What is needed:
Begin at the line containing "V, F_ = tiles(.745, XR, -1.5, 12.35, S, 3);" and stop at the line containing "V, F_ = tiles(-.98, .735, 9.36, 9.94, S, 6, False);"; copy those lines exactly, ends included, and nothing else.

Data provided:
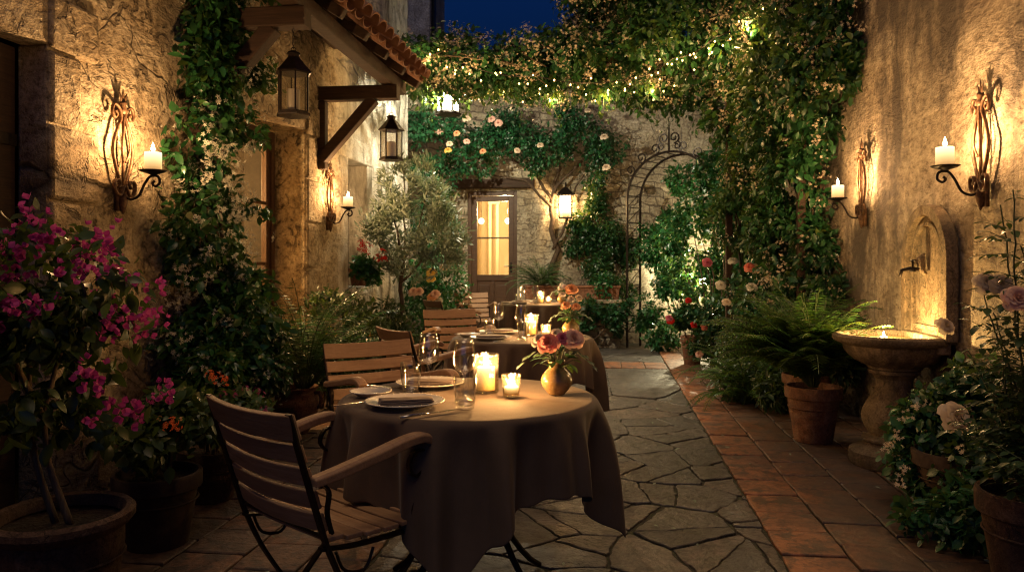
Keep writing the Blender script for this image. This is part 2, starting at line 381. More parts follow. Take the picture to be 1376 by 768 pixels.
# ------------------------------------------------------------------ ground
g = MB(); g.add([(-120,-120,-.03),(120,-120,-.03),(120,120,-.03),(-120,120,-.03)], [(0,1,2,3)])
struct(g.build('ground', M['grout']))
g = MB(); g.add([(-3.4,-2.2,.004),(2.2,-2.2,.004),(2.2,12.6,.004),(-3.4,12.6,.004)], [(0,1,2,3)])
struct(g.build('courtyard_bed', M['grout']))

def slab(V, F_, poly, z0, z1, ch=.008, tilt=(0,0)):
    """bevelled slab from a convex-ish polygon"""
    cx = sum(p[0] for p in poly)/len(poly); cy = sum(p[1] for p in poly)/len(poly)
    b = len(V); k = len(poly)
    for zz, sh in ((z0, 0), (z1-ch, 0), (z1-ch*.3, ch*.5), (z1, ch*1.3)):
        for x, y in poly:
            L = math.hypot(x-cx, y-cy) or 1; s = 1-sh/L
            X, Y = cx+(x-cx)*s, cy+(y-cy)*s
            V.append((X, Y, zz + (tilt[0]*(X-cx)+tilt[1]*(Y-cy) if zz > z0 else 0)))
    for r in range(3):
        for i in range(k): F_.append((b+r*k+i, b+r*k+(i+1) % k, b+(r+1)*k+(i+1) % k, b+(r+1)*k+i))
    F_.append(tuple(b+3*k+i for i in range(k)))
def clip(poly, nx, ny, c):
    out = []
    for i in range(len(poly)):
        a, b = poly[i], poly[(i+1) % len(poly)]
        da, db = a[0]*nx+a[1]*ny-c, b[0]*nx+b[1]*ny-c
        if da <= 0: out.append(a)
        if (da < 0 < db) or (db < 0 < da):
            t = da/(da-db); out.append((a[0]+(b[0]-a[0])*t, a[1]+(b[1]-a[1])*t))
    return out
def crazy(x0, x1, y0, y1, step, seed):
    rd = random.Random(seed); P = []
    ny, nx = int((y1-y0)/step)+1, int((x1-x0)/step)+1
    for i in range(nx+1):
        for j in range(ny+1):
            P.append((x0+(i+.5*(j % 2)+rd.uniform(-.5,.5))*step*1.25, y0+(j+rd.uniform(-.48,.48))*step*.80))
            if rd.random() < .42: P.append((P[-1][0]+rd.uniform(-.3,.3)*step, P[-1][1]+rd.uniform(-.3,.3)*step))
    V, F_ = [], []
    for i, p in enumerate(P):
        poly = [(x0,y0),(x1,y0),(x1,y1),(x0,y1)]
        for j, q in enumerate(P):
            if i == j: continue
            dx, dy = q[0]-p[0], q[1]-p[1]; L = math.hypot(dx, dy)
            if L > step*3.2 or L < 1e-5: continue
            gap = .003+.007*abs(noise.noise(Vector((p[0]+q[0], p[1]+q[1], 3))))*2
            poly = clip(poly, dx/L, dy/L, (p[0]*dx+p[1]*dy)/L + L/2 - gap)
            if len(poly) < 3: break
        if len(poly) < 3: continue
        # subdivide & wobble the outline
        out = []
        for a in range(len(poly)):
            u, v = Vector(poly[a]), Vector(poly[(a+1) % len(poly)]); L = (v-u).length
            n = max(1, int(L/.035))
            for k in range(n):
                w = u.lerp(v, k/n); f = .011 if k else .013
                out.append((w.x+noise.noise(Vector((w.x*9, w.y*9, 1.3)))*f*1.3 + noise.noise(Vector((w.x*30, w.y*30, 5)))*f*1.0 + (p[0]-w.x)*(.02 if k == 0 else .0),
                            w.y+noise.noise(Vector((w.x*9, w.y*9, 7.3)))*f*1.3 + noise.noise(Vector((w.x*30, w.y*30, 9)))*f*1.0 + (p[1]-w.y)*(.02 if k == 0 else .0)))
        slab(V, F_, out, -.02, .012+rd.uniform(0,.008), .005, (rd.uniform(-.009,.009), rd.uniform(-.009,.009)))
    return V, F_
def tiles(x0, x1, y0, y1, s, seed, off=True):
    rd = random.Random(seed); V, F_ = [], []; i = 0; x = x0
    while x < x1-.02:
        xe = min(x+s, x1); y = y0-(s*.5 if (off and i % 2) else 0)
        while y < y1-.02:
            a, b = max(y, y0), min(y+s, y1); gp = .004
            if b-a > .03:
                j = lambda: rd.uniform(-.0025, .0025)
                poly = []
                cs = [(x+gp, a+gp), (xe-gp, a+gp), (xe-gp, b-gp), (x+gp, b-gp)]
                for q in range(4):
                    u, v = Vector(cs[q]), Vector(cs[(q+1) % 4])
                    for k in range(5):
                        w = u.lerp(v, k/5); sh = .007 if k == 0 else 0
                        poly.append((w.x+j()+((x+xe)/2-w.x)*sh*8*.5, w.y+j()+((a+b)/2-w.y)*sh*8*.5))
                slab(V, F_, poly, -.02, .018+rd.uniform(-.003,.004), .006, (rd.uniform(-.012,.012), rd.uniform(-.012,.012)))
            y += s
        x += s; i += 1
    return V, F_
S = .29
V, F_ = crazy(-.98, .735, -1.5, 9.35, .40, 5); struct(MB().add(V, F_).build('stone_path', M['flag']))
V, F_ = crazy(-.98, .735, 9.95, 12.35, .45, 9); struct(MB().add(V, F_).build('stone_path', M['flag']))
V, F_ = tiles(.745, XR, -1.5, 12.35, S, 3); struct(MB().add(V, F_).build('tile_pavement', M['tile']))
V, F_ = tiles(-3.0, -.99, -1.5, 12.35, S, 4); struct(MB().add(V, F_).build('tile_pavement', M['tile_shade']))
V, F_ = tiles(-.98, .735, 9.36, 9.94, S, 6, False); struct(MB().add(V, F_).build('tile_threshold', M['tile']))

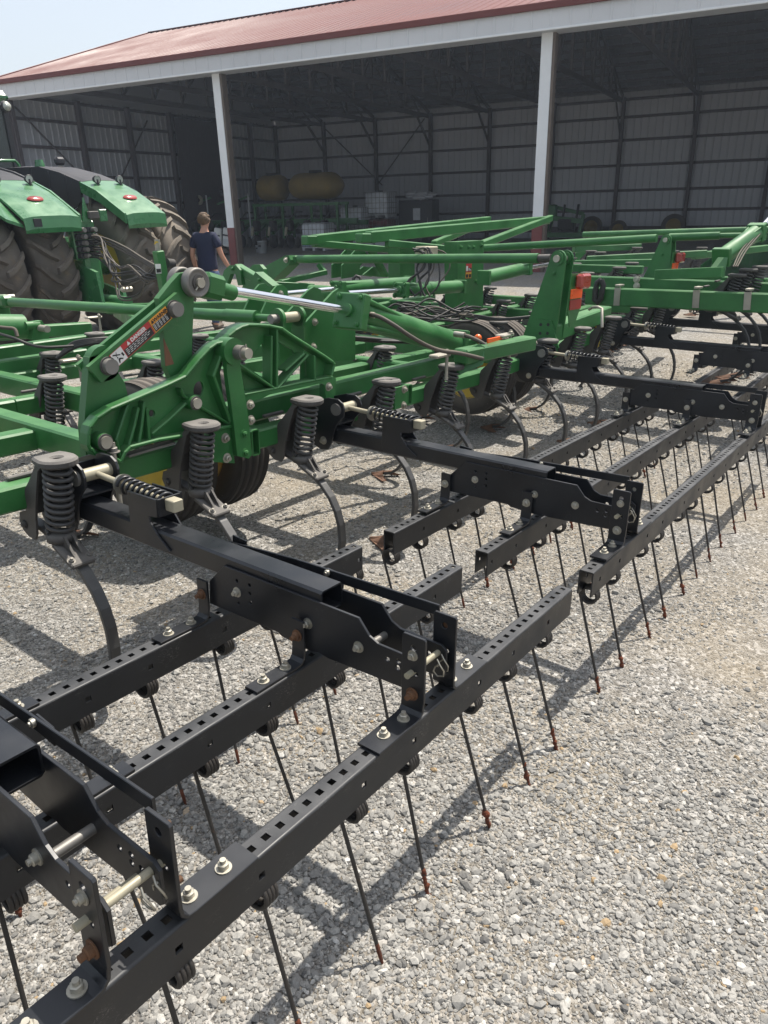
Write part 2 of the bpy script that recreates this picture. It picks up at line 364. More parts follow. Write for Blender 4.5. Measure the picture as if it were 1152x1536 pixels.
# ================================================================= THE CULTIVATOR
P = .04445; ZB = .585            # hole pitch and top of the harrow bars
CULT = empty('field_cultivator', label='green field cultivator with rows of spring shanks and a black three-bar tine harrow behind', category='cultivator')
CULT.matrix_world = Matrix([[*RY.T[0], 0], [*RY.T[1], 0], [*RY.T[2], 0], [0, 0, 0, 1]])

# ---------------------------------------------------------------- harrow bars (channels, open below, punched)
def harrow_bar(name, x0, x1, y, slope, k0, sidek, parent):
    """x0..x1 along the bar; holes every pitch at k0 + n; sidek: hole numbers that also have a hole in the flanges"""
    mb = MB(); W, H, t, c, hh = .031, .11, .006, .006, .0090
    z0 = 0.
    fw = W - c
    xs = []; k = math.ceil((x0 - k0) / P + .35)
    while k0 + k * P < x1 - .35 * P: xs.append(k); k += 1
    cuts = [x0] + [k0 + (k - .5) * P for k in xs[1:]] + [x1]
    for i, k in enumerate(xs):
        a, b, h = cuts[i], cuts[i + 1], k0 + k * P
        for zz, fl in ((0., 1), (-t, 0)):
            o = [(a, -fw, zz), (b, -fw, zz), (b, fw, zz), (a, fw, zz)]; q = [(h - hh, -hh, zz), (h + hh, -hh, zz), (h + hh, hh, zz), (h - hh, hh, zz)]
            F = [(j, (j + 1) % 4, 4 + (j + 1) % 4, 4 + j) for j in range(4)]
            mb.add(o + q, F if fl else [f[::-1] for f in F], 'bar')
        q = [(h - hh, -hh), (h + hh, -hh), (h + hh, hh), (h - hh, hh)]
        mb.add([(*p, 0.) for p in q] + [(*p, -t) for p in q], [(j, (j + 1) % 4, 4 + (j + 1) % 4, 4 + j) for j in range(4)], 'bar')
        for sg in (-1, 1):                                     # rounded corner and flange
            prof = [(fw, 0), (fw + c * .5, -c * .13), (fw + c * .87, -c * .5), (W, -c)]
            vs = [(x, sg * p, z) for p, z in prof for x in (a, b)]
            F = [(2 * j, 2 * j + 1, 2 * j + 3, 2 * j + 2) for j in range(3)]
            mb.add(vs, F if sg < 0 else [f[::-1] for f in F], 'bar', True)
            zt, zb, zh = -c, -H, -.055
            for yy, fl in ((sg * W, 1), (sg * (W - t), -1)):
                o = [(a, yy, zb), (b, yy, zb), (b, yy, zt), (a, yy, zt)]
                if k in sidek:
                    q = [(h - hh, yy, zh - hh), (h + hh, yy, zh - hh), (h + hh, yy, zh + hh), (h - hh, yy, zh + hh)]
                    F = [(j, (j + 1) % 4, 4 + (j + 1) % 4, 4 + j) for j in range(4)]; mb.add(o + q, F if fl * sg < 0 else [f[::-1] for f in F], 'bar')
                else: mb.add(o, [(0, 1, 2, 3)] if fl * sg < 0 else [(3, 2, 1, 0)], 'bar')
            if k in sidek:
                q = [(h - hh, zh - hh), (h + hh, zh - hh), (h + hh, zh + hh), (h - hh, zh + hh)]
                mb.add([(x, sg * W, z) for x, z in q] + [(x, sg * (W - t), z) for x, z in q], [(j, (j + 1) % 4, 4 + (j + 1) % 4, 4 + j) for j in range(4)], 'bar')
            mb.add([(a, sg * W, zb), (b, sg * W, zb), (b, sg * (W - t), zb), (a, sg * (W - t), zb)], [(0, 3, 2, 1)], 'bar')
    pr = [(-W, -H), (-W, -c), (-fw - c * .5, -c * .13), (-fw, 0), (fw, 0), (fw + c * .5, -c * .13), (W, -c), (W, -H)]
    pi_ = [(-W + t, -H), (-W + t, -t), (-W + t, -t), (-fw, -t), (fw, -t), (W - t, -t), (W - t, -t), (W - t, -H)]
    for x in (x0, x1):
        vs = [(x, *p) for p in pr] + [(x, *p) for p in pi_]
        mb.add(vs, [(j, j + 1, 9 + j, 8 + j) for j in range(7)], 'bar')
    o = mb.build(name, parent)
    o.location = (0, y, ZB + kz((x0 + x1) / 2)); o.rotation_euler = (0, -slope, 0)
    return o
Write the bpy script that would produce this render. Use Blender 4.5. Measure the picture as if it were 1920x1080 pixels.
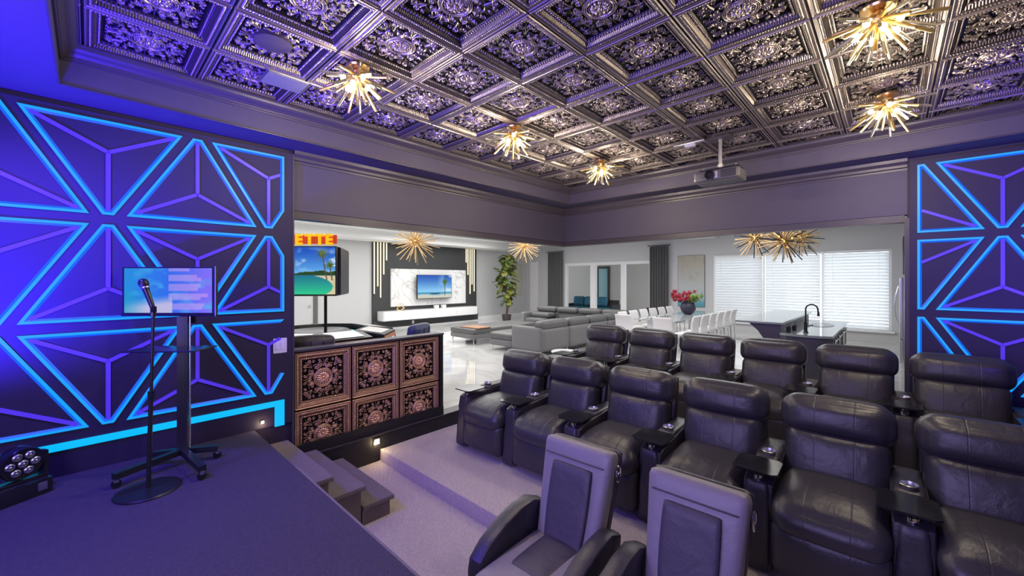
import bpy, math, random
import numpy as np
from mathutils import Vector, Matrix
random.seed(7)
PI = math.pi
S = bpy.context.scene
C = S.collection
for o in list(bpy.data.objects): bpy.data.objects.remove(o)

# ------------------------------------------------------------------ camera
H = 1.72
cam = bpy.data.objects.new('camera', bpy.data.cameras.new('camera'))
C.objects.link(cam); S.camera = cam
cam.location = (0, 0, H)
cam.rotation_euler = (PI/2, 0, -math.radians(46.6))
cam.data.sensor_width = 36; cam.data.lens = 751/1920*36
cam.data.shift_y = -14/1920
cam.data.clip_start = .05; cam.data.clip_end = 200

# ------------------------------------------------------------------ world, lights, exposure
S.view_settings.view_transform = 'Standard'; S.view_settings.look = 'None'
S.view_settings.exposure = 0.0; S.view_settings.gamma = 1.0
S.view_settings.use_curve_mapping = False
W = bpy.data.worlds.new('world'); S.world = W; W.use_nodes = True
bg = W.node_tree.nodes['Background']; bg.inputs[0].default_value = (.86, .93, 1, 1); bg.inputs[1].default_value = 3.6

def area(name, loc, rot, sx, sy, power, col, spread=None):
    l = bpy.data.lights.new(name, 'AREA'); l.shape = 'RECTANGLE'; l.size = sx; l.size_y = sy
    l.energy = power; l.color = col
    if spread: l.spread = spread
    o = bpy.data.objects.new(name, l); C.objects.link(o); o.location = loc; o.rotation_euler = rot
    return o
def point(name, loc, power, col, r=.05):
    l = bpy.data.lights.new(name, 'POINT'); l.energy = power; l.color = col; l.shadow_soft_size = r
    o = bpy.data.objects.new(name, l); C.objects.link(o); o.location = loc; return o
def spot(name, loc, target, power, col, ang=90, blend=.8, r=.08):
    l = bpy.data.lights.new(name, 'SPOT'); l.energy = power; l.color = col; l.spot_size = math.radians(ang); l.spot_blend = blend; l.shadow_soft_size = r
    o = bpy.data.objects.new(name, l); C.objects.link(o); o.location = loc
    o.rotation_euler = (Vector(target)-Vector(loc)).to_track_quat('-Z', 'Y').to_euler(); return o
BLUE = (.05, .02, 1); VIO = (.32, .16, 1); WARM = (1, .82, .52)
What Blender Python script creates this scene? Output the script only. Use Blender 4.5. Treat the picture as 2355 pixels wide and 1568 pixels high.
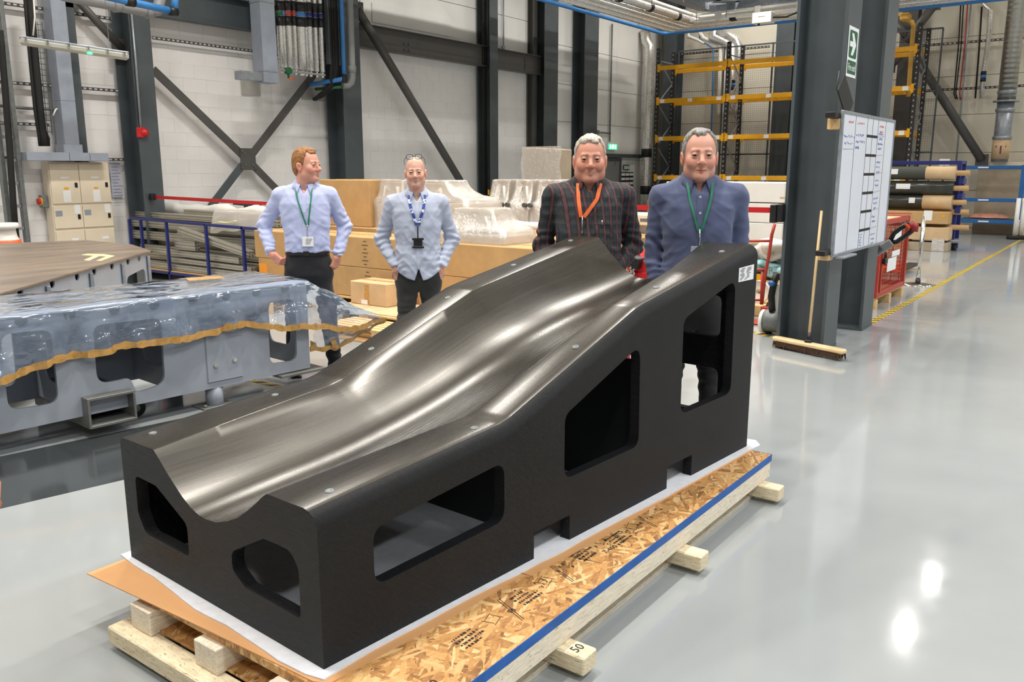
import bpy, bmesh, math, random
import numpy as np
from mathutils import Vector, Matrix, Euler
SC = bpy.context.scene
for _o in list(bpy.data.objects): bpy.data.objects.remove(_o)
random.seed(7)
PI = math.pi
# ------------------------------------------------------------------ camera
FPX, CAMH = 1930.0, 1.65
PITCH, HEAD = math.radians(11.538), math.radians(36.592)
cam_d = bpy.data.cameras.new('camera')
cam = bpy.data.objects.new('camera', cam_d)
SC.collection.objects.link(cam)
cam.location = (0, 0, CAMH)
cam.rotation_euler = (PI/2 - PITCH, 0, HEAD - PI/2)
cam_d.sensor_fit = 'HORIZONTAL'; cam_d.sensor_width = 36.0
cam_d.lens = 36.0*FPX/2355.0
cam_d.clip_start = 0.05; cam_d.clip_end = 200
SC.camera = cam
# ------------------------------------------------------------------ world, lamps, exposure
wd = bpy.data.worlds.new('world'); SC.world = wd; wd.use_nodes = True
wd.node_tree.nodes['Background'].inputs[0].default_value = (0.85, 0.92, 1.0, 1)
wd.node_tree.nodes['Background'].inputs[1].default_value = 0.35
SC.view_settings.view_transform = 'Standard'; SC.view_settings.look = 'None'
SC.view_settings.gamma = 1.0; SC.view_settings.use_curve_mapping = False
SC.view_settings.exposure = -0.13
SC.cycles.use_denoising = True
SC.cycles.max_bounces = 8; SC.cycles.diffuse_bounces = 4; SC.cycles.glossy_bounces = 4
SC.cycles.transparent_max_bounces = 16; SC.cycles.transmission_bounces = 4
SC.cycles.sample_clamp_indirect = 6.0
LAMP_W = 178.0
def high_bay(x, y, z=8.3, w=1.0, col=(1.0, 0.955, 0.89), rot=0.0, sx=1.3, sy=0.36):
    ld = bpy.data.lights.new('high_bay_lamp', 'AREA'); ld.shape = 'RECTANGLE'
    ld.size = sx; ld.size_y = sy; ld.energy = LAMP_W*w; ld.color = col; ld.spread = math.radians(150)
    lo = bpy.data.objects.new('high_bay_lamp', ld); SC.collection.objects.link(lo)
    lo.location = (x, y, z); lo.rotation_euler = (0, 0, rot)
    return lo
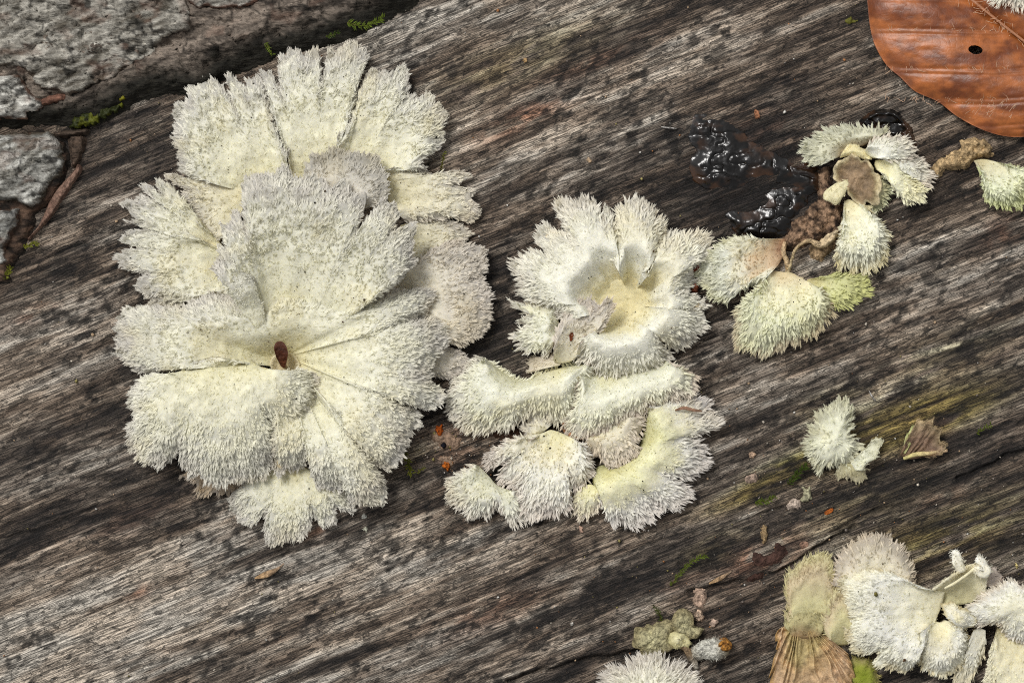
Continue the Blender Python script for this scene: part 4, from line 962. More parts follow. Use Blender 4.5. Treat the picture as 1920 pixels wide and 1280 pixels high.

Correct answer:
V, F_ = tiles(.745, XR, -1.5, 12.35, S, 3); struct(MB().add(V, F_).build('tile_pavement', M['tile']))
V, F_ = tiles(-3.0, -.99, -1.5, 12.35, S, 4); struct(MB().add(V, F_).build('tile_pavement', M['tile_shade']))
V, F_ = tiles(-.98, .735, 9.36, 9.94, S, 6, False); struct(MB().add(V, F_).build('tile_threshold', M['tile']))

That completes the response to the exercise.